Work required: Copy all lines below exactly as written. Leave pictures out.

(Scene script records)
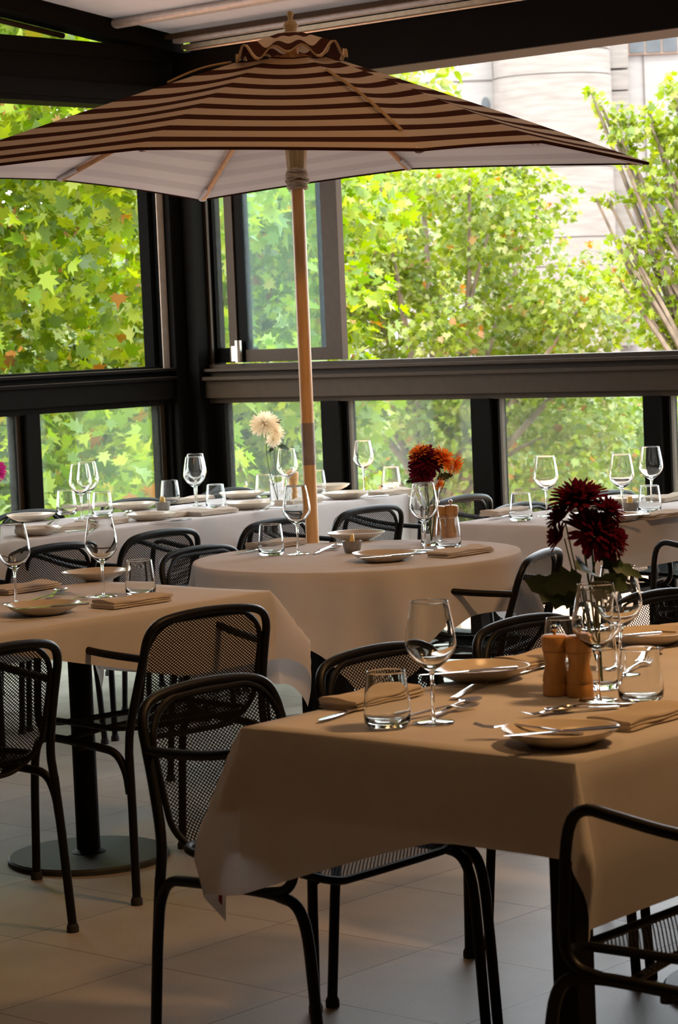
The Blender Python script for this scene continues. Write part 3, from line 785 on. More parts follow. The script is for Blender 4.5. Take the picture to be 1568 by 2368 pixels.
mill(1342, 1609, 'wooden pepper mill on the front table, right of the pair')
wine(1385, 1619, 'wine glass in front of the dark red flowers vase')
wine(1437, 1562, 'wine glass right behind the dark red flowers vase')
tumbler(1483, 1622, 'clear tumbler right of the dark red flowers on the front table')
plate(1500, 1487, 'stoneware plate at the right edge behind the front tumbler', 20)
cut('knife', 1432, 1476, 150, 'knife resting on the plate at the right edge of the front table', .029)
napkin(1590, 1462, 0, 'folded napkin beyond the plate at the right photo edge', 2)
plate(1295, 1719, 'stoneware side plate at the near right corner of the front table', 95)
cut('knife', 1300, 1697, 145, 'butter knife across the nearest plate', .030)
cut('fork', 1222, 1692, 118, 'fork leaning under the knife on the nearest plate', .012, -4)
cut('fork', 1320, 1648, 150, 'fork lying behind the nearest plate')
cut('spoon', 1365, 1640, 155, 'spoon lying behind the nearest plate beside the fork')
napkin(1480, 1668, 2, 'folded napkin right of the nearest plate', 3)
cut('spoon', 1500, 1520, 20, 'spoon beside the tumbler at the right of the front table')
cut('fork', 1470, 1548, 10, 'fork near the tumbler at the right of the front table')
# ---- left table
wine(38, 1396, 'wine glass on the left table nearest the left photo edge')
wine(240, 1379, 'wine glass on the left table in front of the plate')
tumbler(326, 1378, 'tumbler at the right end of the left table')
plate(222, 1340, 'stoneware plate at the far side of the left table', 30)
plate(100, 1419, 'stoneware plate at the near edge of the left table', 95)
cut('knife', 118, 1406, 150, 'knife across the near plate of the left table', .029)
napkin(305, 1398, -2, 'folded napkin at the near right of the left table', 1)
napkin(55, 1366, 3, 'folded napkin at the far left of the left table', 2)
cut('spoon', 130, 1375, 35, 'spoon between the two wine glasses of the left table')
cut('fork', 175, 1392, 20, 'fork between the plate and napkin of the left table')
cut('fork', 110, 1385, 10, 'fork behind the near plate of the left table')
# ---- round table
tumbler(628, 1284, 'tumbler at the left of the round table')
wine(690, 1281, 'wine glass at the left of the round table in front of the umbrella pole')
napkin(640, 1264, 2, 'folded napkin behind the glasses at the left of the round table', 0)
cut('knife', 590, 1275, 185, 'knife beside the napkin at the left of the round table')
plate(825, 1248, 'plate at the far side of the round table', 40)
cut('fork', 765, 1268, 20, 'fork left of the butter pot on the round table')
cut('spoon', 755, 1275, 15, 'spoon left of the butter pot on the round table')
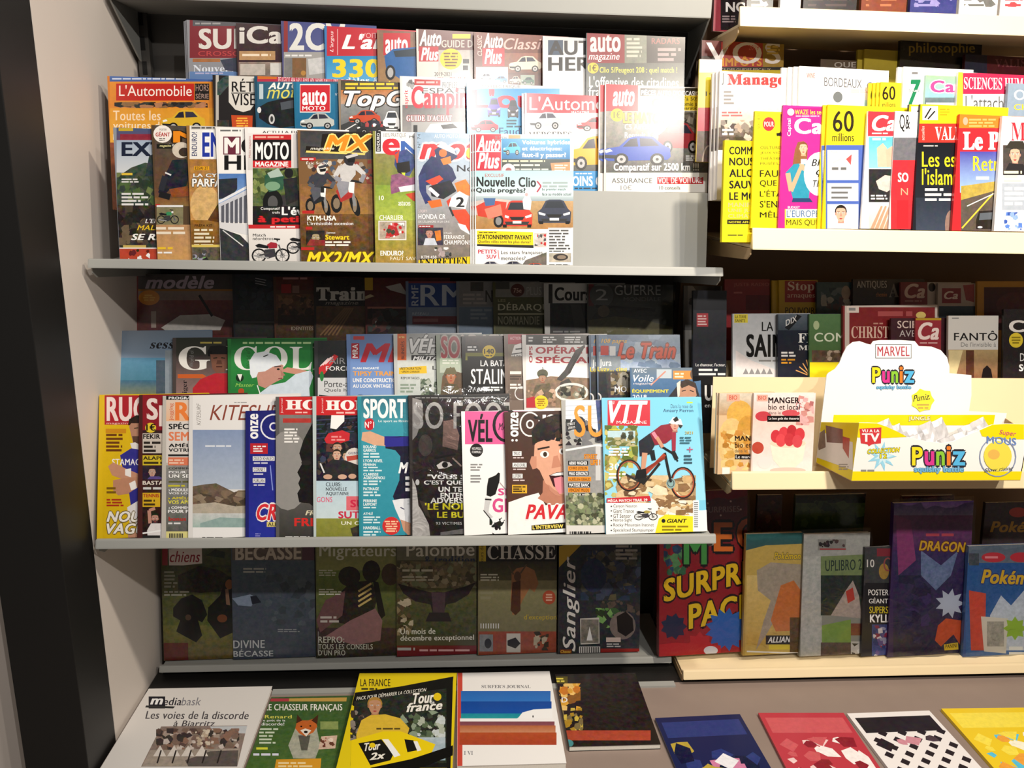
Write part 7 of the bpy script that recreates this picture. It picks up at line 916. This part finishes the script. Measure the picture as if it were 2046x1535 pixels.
mag('Ca', 1606, 1068, 'trading_card_bag', 'clear bag with green football card album, silver edge on the left', '8a8c88', [
    rct(1600, 1060, 1790, 1112, 'a8a8a4', .1), rct(1600, 1112, 1642, 1320, 'b4b4b0', .15), rct(1634, 1078, 1690, 1100, '8a8884', .1), clut(1636, 1078, 1688, 1094, ['2a2426', '4a3a3c'], 12, 6), rct(1638, 1096, 1690, 1099, 'a04848'), pol([(1640, 1112), (1730, 1108), (1730, 1150), (1640, 1154)], '7a8a5c', .1), t('UPLIBRO 2', 1649, 1120, 1722, 1142, '2a3a34', 'b', dy=-3), rct(1640, 1150, 1735, 1230, '2a3230', .15), pol([(1660, 1230), (1690, 1180), (1704, 1160), (1716, 1190), (1722, 1236)], 'b0a09a', .15), pol([(1690, 1182), (1704, 1174), (1708, 1198), (1694, 1206)], 'b83c34'), pol([(1642, 1250), (1700, 1238), (1700, 1284), (1642, 1292)], '7a9a4c', .06), rct(1700, 1246, 1734, 1270, '7a3c34', .1), rct(1640, 1284, 1735, 1320, '5a4a44', .2), rct(1700, 1282, 1732, 1318, 'c8c4c0', .1), clut(1702, 1286, 1730, 1314, ['333', 'ddd', '888'], 12, 7)], xr=1736, cat='card pack', group=G15, th=.012, psi=3, wrap=.012, yb=1312)
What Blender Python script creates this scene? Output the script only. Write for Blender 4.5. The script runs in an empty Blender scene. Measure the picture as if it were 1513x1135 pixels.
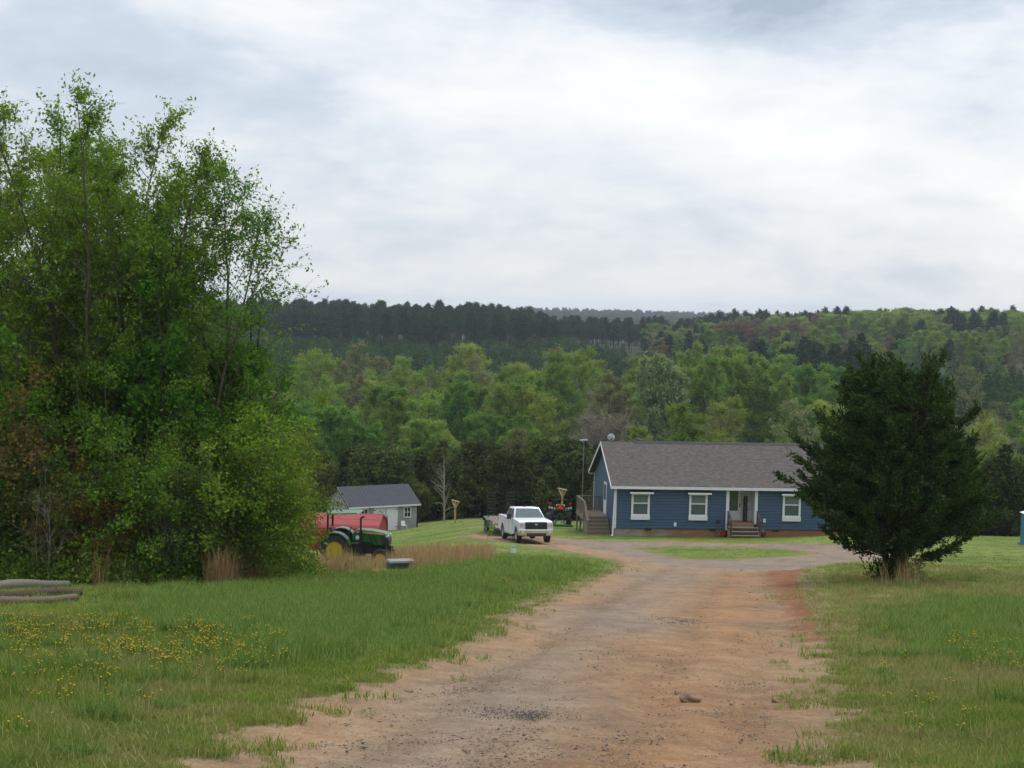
import bpy, math, random
import numpy as np
from mathutils import Vector, Matrix
R = math.radians
rng = np.random.default_rng(7)
random.seed(7)
scn = bpy.context.scene
COL = scn.collection
EYE = 1.6

# ------------------------------------------------------------------ camera
FOC, PITCH, ROLL = 2285.0, 0.050, 0.026
cF = np.array([0, math.cos(PITCH), -math.sin(PITCH)])
_U = np.array([0, math.sin(PITCH), math.cos(PITCH)]); _Rt = np.array([1.0, 0, 0])
cR = math.cos(ROLL) * _Rt + math.sin(ROLL) * _U
cU = math.cos(ROLL) * _U - math.sin(ROLL) * _Rt
cam = bpy.data.cameras.new('camera'); co = bpy.data.objects.new('camera', cam); COL.objects.link(co)
cam.sensor_width = 36; cam.lens = FOC / 1513 * 36; cam.clip_start = .1; cam.clip_end = 20000
co.matrix_world = Matrix(((cR[0], cU[0], -cF[0], 0), (cR[1], cU[1], -cF[1], 0), (cR[2], cU[2], -cF[2], EYE), (0, 0, 0, 1)))
scn.camera = co

def ray(px, py):
    d = cF + cR * (px - 756.5) / FOC - cU * (py - 567.5) / FOC
    return d / d[1]
def proj(x, y, z):
    P = np.array([x, y, z - EYE]); k = P @ cF
    return 756.5 + FOC * (P @ cR) / k, 567.5 - FOC * (P @ cU) / k
def X(px, D, py=800):                      # world x of an image column at a depth
    return ray(px, py)[0] * D

# ------------------------------------------------------------------ terrain
class Noise:
    def __init__(s, seed, n=10):
        r = np.random.default_rng(seed); a = r.uniform(0, 2*np.pi, n)
        s.f = r.uniform(.6, 1.7, n); s.d = np.stack([np.cos(a), np.sin(a)]); s.p = r.uniform(0, 6.28, n)
    def __call__(s, x, y, scale=1.0):
        x = np.asarray(x, float); y = np.asarray(y, float); o = 0
        for i in range(len(s.p)):
            o = o + np.sin((x*s.d[0, i] + y*s.d[1, i]) * s.f[i] * 2*np.pi/scale + s.p[i])
        return o / math.sqrt(len(s.p)) * .8
N1, N2, N3, N4 = Noise(1), Noise(2), Noise(3), Noise(4)

YT = [-400, -60, 0, 30, 75, 89, 96, 106, 114, 125, 150, 200, 250, 300, 400, 500, 600, 700, 900, 1500, 2500, 3500, 9000]
ZL = [20, 8.4, 0, -4.2, -10.6, -12.7, -13.4, -14.5, -15.3, -16.2, -18.5, -21.5, -22.5, -23, -21.5, -18, -15.2, -15, -19, -36, -34, -45, -60]
ZM = [20, 8.4, 0, -4.2, -10.4, -12.0, -12.5, -13.4, -14.2, -15.6, -18.8, -22, -23, -23, -21, -18, -15.6, -15, -19, -36, -22, -45, -60]
ZR = [20, 8.4, 0, -4.2, -9.9, -11.1, -11.8, -13.6, -15.5, -18, -21, -23, -22.5, -21.5, -18, -14.5, -11.5, -9.5, -10, -24, -34, -45, -60]
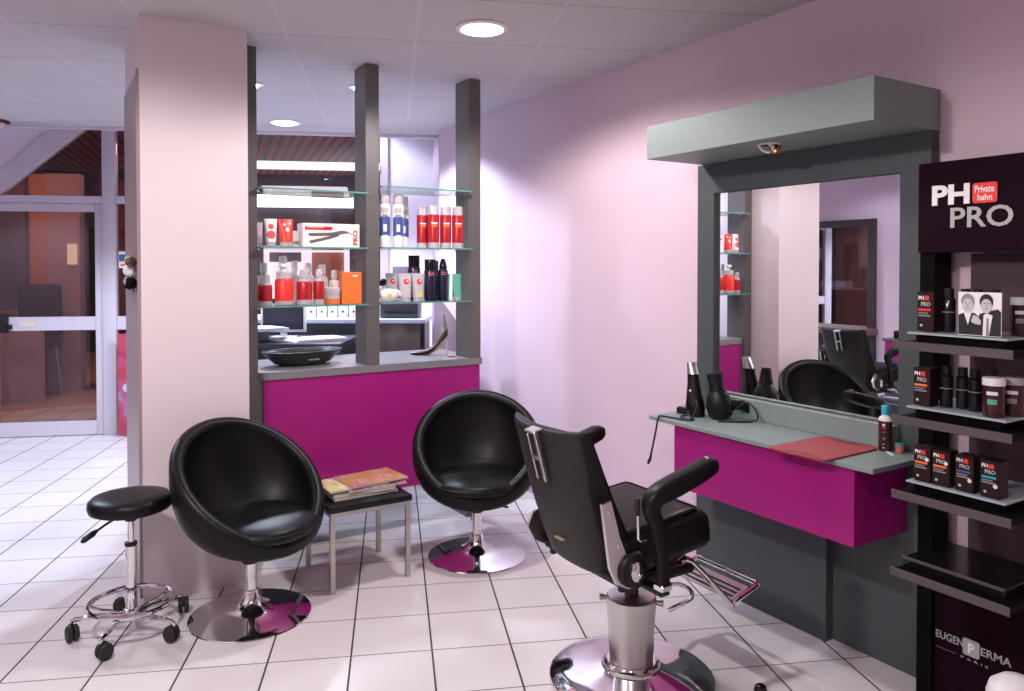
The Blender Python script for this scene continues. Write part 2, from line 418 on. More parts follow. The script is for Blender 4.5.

Task answer:
The Blender Python script for this scene continues. Write part 3, from line 785 on. More parts follow. The script is for Blender 4.5. Take the picture to be 1568 by 2368 pixels.
mill(1342, 1609, 'wooden pepper mill on the front table, right of the pair')
wine(1385, 1619, 'wine glass in front of the dark red flowers vase')
wine(1437, 1562, 'wine glass right behind the dark red flowers vase')
tumbler(1483, 1622, 'clear tumbler right of the dark red flowers on the front table')
plate(1500, 1487, 'stoneware plate at the right edge behind the front tumbler', 20)
cut('knife', 1432, 1476, 150, 'knife resting on the plate at the right edge of the front table', .029)
napkin(1590, 1462, 0, 'folded napkin beyond the plate at the right photo edge', 2)
plate(1295, 1719, 'stoneware side plate at the near right corner of the front table', 95)
cut('knife', 1300, 1697, 145, 'butter knife across the nearest plate', .030)
cut('fork', 1222, 1692, 118, 'fork leaning under the knife on the nearest plate', .012, -4)
cut('fork', 1320, 1648, 150, 'fork lying behind the nearest plate')
cut('spoon', 1365, 1640, 155, 'spoon lying behind the nearest plate beside the fork')
napkin(1480, 1668, 2, 'folded napkin right of the nearest plate', 3)
cut('spoon', 1500, 1520, 20, 'spoon beside the tumbler at the right of the front table')
cut('fork', 1470, 1548, 10, 'fork near the tumbler at the right of the front table')
# ---- left table
wine(38, 1396, 'wine glass on the left table nearest the left photo edge')
wine(240, 1379, 'wine glass on the left table in front of the plate')
tumbler(326, 1378, 'tumbler at the right end of the left table')
plate(222, 1340, 'stoneware plate at the far side of the left table', 30)
plate(100, 1419, 'stoneware plate at the near edge of the left table', 95)
cut('knife', 118, 1406, 150, 'knife across the near plate of the left table', .029)
napkin(305, 1398, -2, 'folded napkin at the near right of the left table', 1)
napkin(55, 1366, 3, 'folded napkin at the far left of the left table', 2)
cut('spoon', 130, 1375, 35, 'spoon between the two wine glasses of the left table')
cut('fork', 175, 1392, 20, 'fork between the plate and napkin of the left table')
cut('fork', 110, 1385, 10, 'fork behind the near plate of the left table')
# ---- round table
tumbler(628, 1284, 'tumbler at the left of the round table')
wine(690, 1281, 'wine glass at the left of the round table in front of the umbrella pole')
napkin(640, 1264, 2, 'folded napkin behind the glasses at the left of the round table', 0)
cut('knife', 590, 1275, 185, 'knife beside the napkin at the left of the round table')
plate(825, 1248, 'plate at the far side of the round table', 40)
cut('fork', 765, 1268, 20, 'fork left of the butter pot on the round table')
cut('spoon', 755, 1275, 15, 'spoon left of the butter pot on the round table')
Write part 7 of the bpy script that recreates this picture. It picks up at line 916. This part finishes the script. Measure the picture as if it were 2046x1535 pixels.
mag('Ca', 1606, 1068, 'trading_card_bag', 'clear bag with green football card album, silver edge on the left', '8a8c88', [
    rct(1600, 1060, 1790, 1112, 'a8a8a4', .1), rct(1600, 1112, 1642, 1320, 'b4b4b0', .15), rct(1634, 1078, 1690, 1100, '8a8884', .1), clut(1636, 1078, 1688, 1094, ['2a2426', '4a3a3c'], 12, 6), rct(1638, 1096, 1690, 1099, 'a04848'), pol([(1640, 1112), (1730, 1108), (1730, 1150), (1640, 1154)], '7a8a5c', .1), t('UPLIBRO 2', 1649, 1120, 1722, 1142, '2a3a34', 'b', dy=-3), rct(1640, 1150, 1735, 1230, '2a3230', .15), pol([(1660, 1230), (1690, 1180), (1704, 1160), (1716, 1190), (1722, 1236)], 'b0a09a', .15), pol([(1690, 1182), (1704, 1174), (1708, 1198), (1694, 1206)], 'b83c34'), pol([(1642, 1250), (1700, 1238), (1700, 1284), (1642, 1292)], '7a9a4c', .06), rct(1700, 1246, 1734, 1270, '7a3c34', .1), rct(1640, 1284, 1735, 1320, '5a4a44', .2), rct(1700, 1282, 1732, 1318, 'c8c4c0', .1), clut(1702, 1286, 1730, 1314, ['333', 'ddd', '888'], 12, 7)], xr=1736, cat='card pack', group=G15, th=.012, psi=3, wrap=.012, yb=1312)
What Blender Python script creates this scene? Output the script only. Write for Blender 4.5. The script runs in an empty Blender scene. Measure the picture as if it were 1513x1135 pixels.
import bpy, math, random
import numpy as np
from mathutils import Vector, Matrix
R = math.radians
rng = np.random.default_rng(7)
random.seed(7)
scn = bpy.context.scene
COL = scn.collection
EYE = 1.6

# ------------------------------------------------------------------ camera
FOC, PITCH, ROLL = 2285.0, 0.050, 0.026
cF = np.array([0, math.cos(PITCH), -math.sin(PITCH)])
_U = np.array([0, math.sin(PITCH), math.cos(PITCH)]); _Rt = np.array([1.0, 0, 0])
cR = math.cos(ROLL) * _Rt + math.sin(ROLL) * _U
cU = math.cos(ROLL) * _U - math.sin(ROLL) * _Rt
cam = bpy.data.cameras.new('camera'); co = bpy.data.objects.new('camera', cam); COL.objects.link(co)
cam.sensor_width = 36; cam.lens = FOC / 1513 * 36; cam.clip_start = .1; cam.clip_end = 20000
co.matrix_world = Matrix(((cR[0], cU[0], -cF[0], 0), (cR[1], cU[1], -cF[1], 0), (cR[2], cU[2], -cF[2], EYE), (0, 0, 0, 1)))
scn.camera = co

def ray(px, py):
    d = cF + cR * (px - 756.5) / FOC - cU * (py - 567.5) / FOC
    return d / d[1]
def proj(x, y, z):
    P = np.array([x, y, z - EYE]); k = P @ cF
    return 756.5 + FOC * (P @ cR) / k, 567.5 - FOC * (P @ cU) / k
def X(px, D, py=800):                      # world x of an image column at a depth
    return ray(px, py)[0] * D

# ------------------------------------------------------------------ terrain
class Noise:
    def __init__(s, seed, n=10):
        r = np.random.default_rng(seed); a = r.uniform(0, 2*np.pi, n)
        s.f = r.uniform(.6, 1.7, n); s.d = np.stack([np.cos(a), np.sin(a)]); s.p = r.uniform(0, 6.28, n)
    def __call__(s, x, y, scale=1.0):
        x = np.asarray(x, float); y = np.asarray(y, float); o = 0
        for i in range(len(s.p)):
            o = o + np.sin((x*s.d[0, i] + y*s.d[1, i]) * s.f[i] * 2*np.pi/scale + s.p[i])
        return o / math.sqrt(len(s.p)) * .8
N1, N2, N3, N4 = Noise(1), Noise(2), Noise(3), Noise(4)

YT = [-400, -60, 0, 30, 75, 89, 96, 106, 114, 125, 150, 200, 250, 300, 400, 500, 600, 700, 900, 1500, 2500, 3500, 9000]
ZL = [20, 8.4, 0, -4.2, -10.6, -12.7, -13.4, -14.5, -15.3, -16.2, -18.5, -21.5, -22.5, -23, -21.5, -18, -15.2, -15, -19, -36, -34, -45, -60]
ZM = [20, 8.4, 0, -4.2, -10.4, -12.0, -12.5, -13.4, -14.2, -15.6, -18.8, -22, -23, -23, -21, -18, -15.6, -15, -19, -36, -22, -45, -60]
ZR = [20, 8.4, 0, -4.2, -9.9, -11.1, -11.8, -13.6, -15.5, -18, -21, -23, -22.5, -21.5, -18, -14.5, -11.5, -9.5, -10, -24, -34, -45, -60]
The Blender Python script for this scene continues. Write part 2, from line 418 on. More parts follow. The script is for Blender 4.5.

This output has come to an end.